The Cato Institute corrects these errors, comparing state scores for each of three subjects (math, reading, and science), four major ethnic groups (whites, blacks, Hispanics, and Asian/Pacific Islanders) and two grades (fourth and eighth) in each state. The researchers exclude factors (like pre-K enrollment and graduation rates) that don’t measure how much students have learned; instead, they rely solely on data from the National Assessment of Education Progress (NAEP), also known as “the nation’s report card.”
Once these adjustments are taken into account, Maine’s ranking drops from 6th according to the U.S. News & World Report to 49th, ahead of only West Virginia and Alabama (which are tied for 50th place). In other words, while widely used rankings place Maine’s K-12 education system among the best in the country, its true position is virtually at the bottom.
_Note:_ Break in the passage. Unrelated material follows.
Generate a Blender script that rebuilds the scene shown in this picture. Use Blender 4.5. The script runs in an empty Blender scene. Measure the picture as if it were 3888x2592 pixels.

As the study’s authors explain:
“the aggregated NAEP scores overstate what [Maine’s] students have learned; Maine’s [adjusted] ranking is a full 25 positions below that. On the 10 achievement tests reported for Maine, its rankings on those tests are 46th, 45th, 48th, 37th, 41st, 40th, 34th, 40th, 41st, and 23rd. It is astounding that U.S. News could rank Maine as high as 6th, given the deficient performance of both its black and white students (the only two groups reported for Maine) relative to black and white students in other states. But since Maine’s student population is about 90 percent white, the aggregated scores bias the results upward.”
The study also looked at the educational “efficiency” of every state — a measure of the bang received for taxpayers’ education dollars. States whose students scored well on the NAEP despite low levels of public spending are considered highly efficient, while states that spent lavishly on K-12 education but achieved mediocre results on the NAEP are considered highly inefficient.
By that measure of educational efficiency, Maine ranks 50th in the country. That’s right — dead last. Put differently, every other state in the nation does a better a job with its investment in its public schools.
As Democrats get ready to take control of Maine’s government, they should acknowledge that their standard approach to education — pumping more taxpayer dollars into schools — has failed in Maine. It’s time to try something new.
There’s one good thing about being last; we’ve got nowhere to go but up.